> _What is required_:
Begin with the first line of the listing and quote every line through the one containing "sc.cycles.max_bounces = 6;"; give only those lines.

--------------------

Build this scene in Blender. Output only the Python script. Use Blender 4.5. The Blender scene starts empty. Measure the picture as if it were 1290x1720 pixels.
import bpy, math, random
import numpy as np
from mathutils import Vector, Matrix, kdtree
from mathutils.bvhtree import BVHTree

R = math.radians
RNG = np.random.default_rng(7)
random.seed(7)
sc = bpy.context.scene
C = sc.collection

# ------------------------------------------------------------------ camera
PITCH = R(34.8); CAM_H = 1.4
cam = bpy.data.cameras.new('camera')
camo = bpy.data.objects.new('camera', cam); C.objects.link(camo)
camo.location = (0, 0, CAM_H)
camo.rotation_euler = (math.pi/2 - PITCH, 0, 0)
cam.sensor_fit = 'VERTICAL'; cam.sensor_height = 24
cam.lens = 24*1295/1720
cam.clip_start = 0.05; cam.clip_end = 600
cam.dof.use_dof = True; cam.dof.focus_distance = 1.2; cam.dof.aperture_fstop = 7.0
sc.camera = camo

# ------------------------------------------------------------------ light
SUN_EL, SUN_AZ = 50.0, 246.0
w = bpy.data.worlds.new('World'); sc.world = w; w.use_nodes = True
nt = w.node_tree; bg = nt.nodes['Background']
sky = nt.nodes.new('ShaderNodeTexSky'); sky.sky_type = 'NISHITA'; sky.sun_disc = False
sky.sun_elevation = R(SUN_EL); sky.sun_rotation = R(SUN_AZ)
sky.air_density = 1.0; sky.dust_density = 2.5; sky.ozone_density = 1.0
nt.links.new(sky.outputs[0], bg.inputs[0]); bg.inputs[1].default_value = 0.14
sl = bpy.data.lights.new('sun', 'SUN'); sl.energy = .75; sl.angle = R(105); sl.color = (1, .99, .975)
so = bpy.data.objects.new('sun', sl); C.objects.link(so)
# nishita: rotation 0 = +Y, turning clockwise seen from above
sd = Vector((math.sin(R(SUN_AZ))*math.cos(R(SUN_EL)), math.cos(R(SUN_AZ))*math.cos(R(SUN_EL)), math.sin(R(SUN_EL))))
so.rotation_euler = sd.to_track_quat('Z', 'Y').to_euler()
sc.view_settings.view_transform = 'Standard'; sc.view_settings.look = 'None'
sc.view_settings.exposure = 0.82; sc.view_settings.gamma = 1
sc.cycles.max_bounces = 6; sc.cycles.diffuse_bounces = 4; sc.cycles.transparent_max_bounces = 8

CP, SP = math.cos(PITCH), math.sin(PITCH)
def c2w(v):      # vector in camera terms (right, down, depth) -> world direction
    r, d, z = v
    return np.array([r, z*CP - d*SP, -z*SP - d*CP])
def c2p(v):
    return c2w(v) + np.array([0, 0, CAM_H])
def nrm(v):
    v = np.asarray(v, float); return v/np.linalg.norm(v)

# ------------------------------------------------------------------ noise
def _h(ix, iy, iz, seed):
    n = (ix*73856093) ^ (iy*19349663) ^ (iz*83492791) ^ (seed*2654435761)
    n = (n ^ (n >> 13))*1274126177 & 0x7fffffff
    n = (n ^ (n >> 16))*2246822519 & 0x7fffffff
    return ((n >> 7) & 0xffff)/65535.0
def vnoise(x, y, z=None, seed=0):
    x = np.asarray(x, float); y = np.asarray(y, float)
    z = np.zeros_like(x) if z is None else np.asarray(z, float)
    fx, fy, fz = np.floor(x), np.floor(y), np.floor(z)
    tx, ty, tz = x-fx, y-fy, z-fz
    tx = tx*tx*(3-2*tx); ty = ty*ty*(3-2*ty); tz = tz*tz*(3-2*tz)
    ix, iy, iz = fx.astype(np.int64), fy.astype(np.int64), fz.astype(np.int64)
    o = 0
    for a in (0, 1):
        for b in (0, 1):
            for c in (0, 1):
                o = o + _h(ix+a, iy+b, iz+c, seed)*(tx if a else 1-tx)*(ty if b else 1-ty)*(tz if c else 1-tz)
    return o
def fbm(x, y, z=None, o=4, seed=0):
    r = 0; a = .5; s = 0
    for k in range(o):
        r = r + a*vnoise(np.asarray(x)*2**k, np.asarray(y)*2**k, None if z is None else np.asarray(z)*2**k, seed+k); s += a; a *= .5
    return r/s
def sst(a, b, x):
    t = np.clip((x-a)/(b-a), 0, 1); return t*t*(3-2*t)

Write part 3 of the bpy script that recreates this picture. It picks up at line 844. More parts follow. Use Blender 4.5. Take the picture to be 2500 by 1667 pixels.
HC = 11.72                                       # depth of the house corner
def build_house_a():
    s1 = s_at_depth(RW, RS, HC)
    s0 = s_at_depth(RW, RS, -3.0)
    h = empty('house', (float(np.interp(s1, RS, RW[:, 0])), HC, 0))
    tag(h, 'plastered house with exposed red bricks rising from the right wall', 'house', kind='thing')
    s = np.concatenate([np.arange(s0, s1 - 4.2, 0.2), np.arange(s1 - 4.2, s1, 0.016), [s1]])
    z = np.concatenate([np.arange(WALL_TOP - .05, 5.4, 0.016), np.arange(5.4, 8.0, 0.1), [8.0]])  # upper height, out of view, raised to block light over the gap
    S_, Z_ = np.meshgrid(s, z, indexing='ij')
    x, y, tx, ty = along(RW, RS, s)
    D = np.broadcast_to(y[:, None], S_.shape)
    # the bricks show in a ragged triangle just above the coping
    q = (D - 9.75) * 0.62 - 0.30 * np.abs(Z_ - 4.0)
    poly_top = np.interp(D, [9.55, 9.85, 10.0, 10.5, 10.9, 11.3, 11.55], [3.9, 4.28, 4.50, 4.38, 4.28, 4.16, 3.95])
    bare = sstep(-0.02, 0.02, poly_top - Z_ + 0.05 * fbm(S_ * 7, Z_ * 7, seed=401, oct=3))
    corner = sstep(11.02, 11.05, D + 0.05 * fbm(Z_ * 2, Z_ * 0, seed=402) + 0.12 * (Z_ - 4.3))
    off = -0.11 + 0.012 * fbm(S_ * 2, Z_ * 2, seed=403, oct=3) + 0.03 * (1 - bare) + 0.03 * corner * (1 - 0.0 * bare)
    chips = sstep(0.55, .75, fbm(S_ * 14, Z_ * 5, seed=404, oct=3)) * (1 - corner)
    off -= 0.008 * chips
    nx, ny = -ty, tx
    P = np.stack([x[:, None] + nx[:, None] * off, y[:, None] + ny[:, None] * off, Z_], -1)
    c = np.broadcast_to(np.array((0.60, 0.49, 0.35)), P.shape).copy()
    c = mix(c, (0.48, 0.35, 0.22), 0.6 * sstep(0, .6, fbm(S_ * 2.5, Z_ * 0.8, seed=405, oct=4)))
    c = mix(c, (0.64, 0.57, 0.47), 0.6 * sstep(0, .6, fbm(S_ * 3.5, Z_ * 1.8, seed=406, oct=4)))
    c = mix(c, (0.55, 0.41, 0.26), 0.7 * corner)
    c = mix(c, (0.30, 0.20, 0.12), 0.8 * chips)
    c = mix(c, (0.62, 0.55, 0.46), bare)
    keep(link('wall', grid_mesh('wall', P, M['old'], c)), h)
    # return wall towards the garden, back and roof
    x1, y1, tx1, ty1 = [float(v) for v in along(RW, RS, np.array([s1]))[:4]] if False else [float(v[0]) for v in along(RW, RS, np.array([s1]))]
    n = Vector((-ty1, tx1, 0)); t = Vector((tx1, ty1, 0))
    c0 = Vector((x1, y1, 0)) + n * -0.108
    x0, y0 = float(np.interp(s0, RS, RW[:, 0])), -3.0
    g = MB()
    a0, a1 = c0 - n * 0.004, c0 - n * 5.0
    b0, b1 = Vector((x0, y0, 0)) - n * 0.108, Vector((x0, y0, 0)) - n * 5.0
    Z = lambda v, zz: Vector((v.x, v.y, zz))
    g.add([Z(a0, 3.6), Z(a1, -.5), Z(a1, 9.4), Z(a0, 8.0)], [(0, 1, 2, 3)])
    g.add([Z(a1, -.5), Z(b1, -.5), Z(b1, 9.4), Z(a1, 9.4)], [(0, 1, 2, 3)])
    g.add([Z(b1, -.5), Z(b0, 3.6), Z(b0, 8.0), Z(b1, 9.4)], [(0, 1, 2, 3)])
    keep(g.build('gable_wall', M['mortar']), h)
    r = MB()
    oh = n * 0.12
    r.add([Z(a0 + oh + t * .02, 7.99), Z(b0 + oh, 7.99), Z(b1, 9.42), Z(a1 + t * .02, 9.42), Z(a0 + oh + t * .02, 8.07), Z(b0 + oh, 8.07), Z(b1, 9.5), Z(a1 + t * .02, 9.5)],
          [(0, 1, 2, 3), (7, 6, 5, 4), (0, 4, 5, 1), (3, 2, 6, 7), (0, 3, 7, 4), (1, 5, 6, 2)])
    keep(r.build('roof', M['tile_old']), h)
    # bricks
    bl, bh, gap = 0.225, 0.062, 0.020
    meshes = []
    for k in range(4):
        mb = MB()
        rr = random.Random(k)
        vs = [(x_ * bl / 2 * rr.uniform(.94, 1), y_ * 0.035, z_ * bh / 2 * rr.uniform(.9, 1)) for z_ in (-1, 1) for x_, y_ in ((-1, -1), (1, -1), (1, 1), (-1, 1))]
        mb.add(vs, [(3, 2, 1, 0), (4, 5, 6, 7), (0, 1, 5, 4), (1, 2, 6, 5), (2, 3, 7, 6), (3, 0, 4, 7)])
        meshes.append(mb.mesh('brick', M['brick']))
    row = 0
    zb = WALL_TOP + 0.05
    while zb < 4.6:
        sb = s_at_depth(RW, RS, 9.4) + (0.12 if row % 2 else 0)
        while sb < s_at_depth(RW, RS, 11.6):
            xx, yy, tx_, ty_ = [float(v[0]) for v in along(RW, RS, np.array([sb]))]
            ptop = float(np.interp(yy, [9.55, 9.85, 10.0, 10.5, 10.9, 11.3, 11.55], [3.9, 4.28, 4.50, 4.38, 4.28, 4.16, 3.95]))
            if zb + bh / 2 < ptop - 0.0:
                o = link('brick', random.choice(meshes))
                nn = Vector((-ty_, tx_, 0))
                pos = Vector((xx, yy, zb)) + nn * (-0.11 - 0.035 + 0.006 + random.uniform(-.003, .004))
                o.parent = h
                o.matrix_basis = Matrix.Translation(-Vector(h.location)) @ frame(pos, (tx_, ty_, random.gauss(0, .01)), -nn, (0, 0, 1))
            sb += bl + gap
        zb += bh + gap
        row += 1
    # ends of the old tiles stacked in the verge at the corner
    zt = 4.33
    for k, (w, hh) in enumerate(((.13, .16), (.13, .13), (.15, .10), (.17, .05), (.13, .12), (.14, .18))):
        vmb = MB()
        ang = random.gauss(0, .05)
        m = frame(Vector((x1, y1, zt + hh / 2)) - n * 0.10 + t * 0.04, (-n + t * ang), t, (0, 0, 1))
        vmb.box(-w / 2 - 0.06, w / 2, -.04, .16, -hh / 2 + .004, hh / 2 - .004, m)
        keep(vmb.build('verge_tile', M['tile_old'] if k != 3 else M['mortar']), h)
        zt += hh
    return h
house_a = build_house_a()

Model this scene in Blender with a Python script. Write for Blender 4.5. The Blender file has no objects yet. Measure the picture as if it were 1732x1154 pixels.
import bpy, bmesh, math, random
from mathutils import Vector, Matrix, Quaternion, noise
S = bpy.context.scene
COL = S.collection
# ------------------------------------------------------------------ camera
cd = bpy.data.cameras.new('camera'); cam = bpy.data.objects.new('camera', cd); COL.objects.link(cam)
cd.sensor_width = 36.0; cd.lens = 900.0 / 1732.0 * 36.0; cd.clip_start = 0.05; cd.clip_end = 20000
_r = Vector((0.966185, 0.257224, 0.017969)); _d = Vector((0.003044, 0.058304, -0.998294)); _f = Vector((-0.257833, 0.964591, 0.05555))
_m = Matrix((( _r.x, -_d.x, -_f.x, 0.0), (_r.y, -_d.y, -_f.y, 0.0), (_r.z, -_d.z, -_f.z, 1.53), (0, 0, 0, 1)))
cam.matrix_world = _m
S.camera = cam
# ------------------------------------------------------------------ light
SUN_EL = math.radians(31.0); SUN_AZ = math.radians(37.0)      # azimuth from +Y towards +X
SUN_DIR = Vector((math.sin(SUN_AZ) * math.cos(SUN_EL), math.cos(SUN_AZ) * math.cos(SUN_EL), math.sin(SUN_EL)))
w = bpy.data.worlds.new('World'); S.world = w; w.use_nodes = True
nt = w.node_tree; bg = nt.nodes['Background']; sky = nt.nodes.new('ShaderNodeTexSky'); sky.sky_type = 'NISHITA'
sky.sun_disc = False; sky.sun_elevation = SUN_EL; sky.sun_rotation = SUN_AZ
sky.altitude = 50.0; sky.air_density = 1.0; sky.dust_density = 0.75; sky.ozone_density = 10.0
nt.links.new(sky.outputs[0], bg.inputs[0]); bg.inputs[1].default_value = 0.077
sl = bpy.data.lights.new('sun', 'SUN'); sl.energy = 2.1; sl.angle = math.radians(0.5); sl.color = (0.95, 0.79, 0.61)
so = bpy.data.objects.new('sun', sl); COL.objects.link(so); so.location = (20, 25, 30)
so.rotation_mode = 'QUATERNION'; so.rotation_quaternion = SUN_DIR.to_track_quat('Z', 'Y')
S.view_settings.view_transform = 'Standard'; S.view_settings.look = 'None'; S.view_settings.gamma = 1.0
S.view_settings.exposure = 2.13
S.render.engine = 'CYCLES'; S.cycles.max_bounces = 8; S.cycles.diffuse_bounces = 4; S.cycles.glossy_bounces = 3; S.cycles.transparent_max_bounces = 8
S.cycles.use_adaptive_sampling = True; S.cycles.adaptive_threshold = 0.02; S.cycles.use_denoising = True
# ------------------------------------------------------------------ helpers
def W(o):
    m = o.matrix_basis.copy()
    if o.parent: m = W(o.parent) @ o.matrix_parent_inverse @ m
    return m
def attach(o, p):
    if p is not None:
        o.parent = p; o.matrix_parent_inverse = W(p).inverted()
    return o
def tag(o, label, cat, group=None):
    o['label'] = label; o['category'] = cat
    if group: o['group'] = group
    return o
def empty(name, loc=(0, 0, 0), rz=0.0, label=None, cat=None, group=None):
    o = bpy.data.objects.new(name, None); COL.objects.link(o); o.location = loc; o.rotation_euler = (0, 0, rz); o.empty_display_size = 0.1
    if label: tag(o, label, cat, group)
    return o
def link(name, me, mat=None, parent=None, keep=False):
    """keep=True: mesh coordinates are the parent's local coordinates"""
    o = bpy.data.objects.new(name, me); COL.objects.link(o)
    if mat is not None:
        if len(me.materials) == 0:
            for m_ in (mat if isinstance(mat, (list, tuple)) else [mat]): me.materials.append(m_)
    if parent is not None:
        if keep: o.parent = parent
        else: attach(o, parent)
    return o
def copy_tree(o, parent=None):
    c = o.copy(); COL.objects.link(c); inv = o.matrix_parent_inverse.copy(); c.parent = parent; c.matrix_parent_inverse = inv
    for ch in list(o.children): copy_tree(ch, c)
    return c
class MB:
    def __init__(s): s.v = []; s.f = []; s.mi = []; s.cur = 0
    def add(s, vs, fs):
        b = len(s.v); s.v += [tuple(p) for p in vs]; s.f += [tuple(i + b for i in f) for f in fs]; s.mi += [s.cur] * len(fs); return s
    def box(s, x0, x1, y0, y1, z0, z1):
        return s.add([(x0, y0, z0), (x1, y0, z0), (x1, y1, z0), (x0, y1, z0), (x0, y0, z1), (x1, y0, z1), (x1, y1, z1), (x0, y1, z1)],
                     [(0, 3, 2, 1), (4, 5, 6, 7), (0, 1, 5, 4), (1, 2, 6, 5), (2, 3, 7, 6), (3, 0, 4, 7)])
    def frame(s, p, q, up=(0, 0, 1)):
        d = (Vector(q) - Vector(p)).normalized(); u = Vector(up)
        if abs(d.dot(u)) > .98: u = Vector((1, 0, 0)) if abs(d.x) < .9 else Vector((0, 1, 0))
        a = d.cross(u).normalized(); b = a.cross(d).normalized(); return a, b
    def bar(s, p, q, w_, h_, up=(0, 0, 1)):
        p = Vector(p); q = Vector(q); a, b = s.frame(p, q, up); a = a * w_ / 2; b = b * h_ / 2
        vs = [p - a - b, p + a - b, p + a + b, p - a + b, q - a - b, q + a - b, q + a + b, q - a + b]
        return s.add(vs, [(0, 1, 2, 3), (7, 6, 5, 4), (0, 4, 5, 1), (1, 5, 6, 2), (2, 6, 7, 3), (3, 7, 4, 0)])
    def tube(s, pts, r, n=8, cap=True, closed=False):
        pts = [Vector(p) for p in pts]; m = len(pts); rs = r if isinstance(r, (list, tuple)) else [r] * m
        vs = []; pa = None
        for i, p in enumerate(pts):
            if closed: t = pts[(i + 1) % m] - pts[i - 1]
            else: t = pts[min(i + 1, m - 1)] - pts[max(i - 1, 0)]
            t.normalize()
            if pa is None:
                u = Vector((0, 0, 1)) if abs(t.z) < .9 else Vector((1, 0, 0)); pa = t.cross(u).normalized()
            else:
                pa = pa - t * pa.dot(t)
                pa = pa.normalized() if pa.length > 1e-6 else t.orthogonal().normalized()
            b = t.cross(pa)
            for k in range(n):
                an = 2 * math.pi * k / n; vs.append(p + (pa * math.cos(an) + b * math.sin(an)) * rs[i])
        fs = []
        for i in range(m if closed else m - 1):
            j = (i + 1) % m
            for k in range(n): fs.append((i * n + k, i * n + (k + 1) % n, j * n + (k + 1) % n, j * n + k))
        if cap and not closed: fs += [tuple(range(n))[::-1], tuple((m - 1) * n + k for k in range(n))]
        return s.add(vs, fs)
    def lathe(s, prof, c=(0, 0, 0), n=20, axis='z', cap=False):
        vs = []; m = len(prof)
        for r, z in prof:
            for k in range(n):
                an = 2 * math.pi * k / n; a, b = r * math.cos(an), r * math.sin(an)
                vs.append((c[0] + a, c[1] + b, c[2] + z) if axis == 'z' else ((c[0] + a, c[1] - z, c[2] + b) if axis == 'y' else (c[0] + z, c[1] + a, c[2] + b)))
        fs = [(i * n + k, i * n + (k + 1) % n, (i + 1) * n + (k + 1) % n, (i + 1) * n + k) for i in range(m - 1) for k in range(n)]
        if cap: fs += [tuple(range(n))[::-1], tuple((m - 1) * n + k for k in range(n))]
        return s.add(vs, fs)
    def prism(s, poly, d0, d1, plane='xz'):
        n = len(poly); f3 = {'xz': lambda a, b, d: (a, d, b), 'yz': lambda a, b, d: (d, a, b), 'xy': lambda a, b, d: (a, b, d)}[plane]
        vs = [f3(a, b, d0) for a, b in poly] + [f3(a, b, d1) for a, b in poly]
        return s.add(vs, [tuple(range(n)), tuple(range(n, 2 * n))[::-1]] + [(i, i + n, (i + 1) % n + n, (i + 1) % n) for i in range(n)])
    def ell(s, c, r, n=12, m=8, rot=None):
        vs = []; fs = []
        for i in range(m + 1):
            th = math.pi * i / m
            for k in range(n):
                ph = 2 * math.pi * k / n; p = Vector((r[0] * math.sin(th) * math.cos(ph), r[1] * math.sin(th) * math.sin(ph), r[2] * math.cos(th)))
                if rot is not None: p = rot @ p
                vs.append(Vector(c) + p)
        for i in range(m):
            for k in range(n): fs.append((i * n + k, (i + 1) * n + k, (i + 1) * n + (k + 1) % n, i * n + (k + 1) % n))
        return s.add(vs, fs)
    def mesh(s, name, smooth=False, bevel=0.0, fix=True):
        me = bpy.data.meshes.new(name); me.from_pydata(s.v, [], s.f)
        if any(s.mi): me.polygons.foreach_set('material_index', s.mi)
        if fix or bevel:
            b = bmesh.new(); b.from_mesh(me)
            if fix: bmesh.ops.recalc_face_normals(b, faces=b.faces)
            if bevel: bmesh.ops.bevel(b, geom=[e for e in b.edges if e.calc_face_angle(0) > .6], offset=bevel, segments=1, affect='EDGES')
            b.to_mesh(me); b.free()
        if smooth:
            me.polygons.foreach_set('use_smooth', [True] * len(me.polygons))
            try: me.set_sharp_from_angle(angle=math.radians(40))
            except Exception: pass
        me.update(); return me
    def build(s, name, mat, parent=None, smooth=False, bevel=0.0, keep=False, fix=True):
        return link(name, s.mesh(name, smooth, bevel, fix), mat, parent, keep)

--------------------

> _Problem solution_:
Build this scene in Blender. Output only the Python script. Use Blender 4.5. The Blender scene starts empty. Measure the picture as if it were 1290x1720 pixels.
import bpy, math, random
import numpy as np
from mathutils import Vector, Matrix, kdtree
from mathutils.bvhtree import BVHTree

R = math.radians
RNG = np.random.default_rng(7)
random.seed(7)
sc = bpy.context.scene
C = sc.collection

# ------------------------------------------------------------------ camera
PITCH = R(34.8); CAM_H = 1.4
cam = bpy.data.cameras.new('camera')
camo = bpy.data.objects.new('camera', cam); C.objects.link(camo)
camo.location = (0, 0, CAM_H)
camo.rotation_euler = (math.pi/2 - PITCH, 0, 0)
cam.sensor_fit = 'VERTICAL'; cam.sensor_height = 24
cam.lens = 24*1295/1720
cam.clip_start = 0.05; cam.clip_end = 600
cam.dof.use_dof = True; cam.dof.focus_distance = 1.2; cam.dof.aperture_fstop = 7.0
sc.camera = camo

# ------------------------------------------------------------------ light
SUN_EL, SUN_AZ = 50.0, 246.0
w = bpy.data.worlds.new('World'); sc.world = w; w.use_nodes = True
nt = w.node_tree; bg = nt.nodes['Background']
sky = nt.nodes.new('ShaderNodeTexSky'); sky.sky_type = 'NISHITA'; sky.sun_disc = False
sky.sun_elevation = R(SUN_EL); sky.sun_rotation = R(SUN_AZ)
sky.air_density = 1.0; sky.dust_density = 2.5; sky.ozone_density = 1.0
nt.links.new(sky.outputs[0], bg.inputs[0]); bg.inputs[1].default_value = 0.14
sl = bpy.data.lights.new('sun', 'SUN'); sl.energy = .75; sl.angle = R(105); sl.color = (1, .99, .975)
so = bpy.data.objects.new('sun', sl); C.objects.link(so)
# nishita: rotation 0 = +Y, turning clockwise seen from above
sd = Vector((math.sin(R(SUN_AZ))*math.cos(R(SUN_EL)), math.cos(R(SUN_AZ))*math.cos(R(SUN_EL)), math.sin(R(SUN_EL))))
so.rotation_euler = sd.to_track_quat('Z', 'Y').to_euler()
sc.view_settings.view_transform = 'Standard'; sc.view_settings.look = 'None'
sc.view_settings.exposure = 0.82; sc.view_settings.gamma = 1
sc.cycles.max_bounces = 6; sc.cycles.diffuse_bounces = 4; sc.cycles.transparent_max_bounces = 8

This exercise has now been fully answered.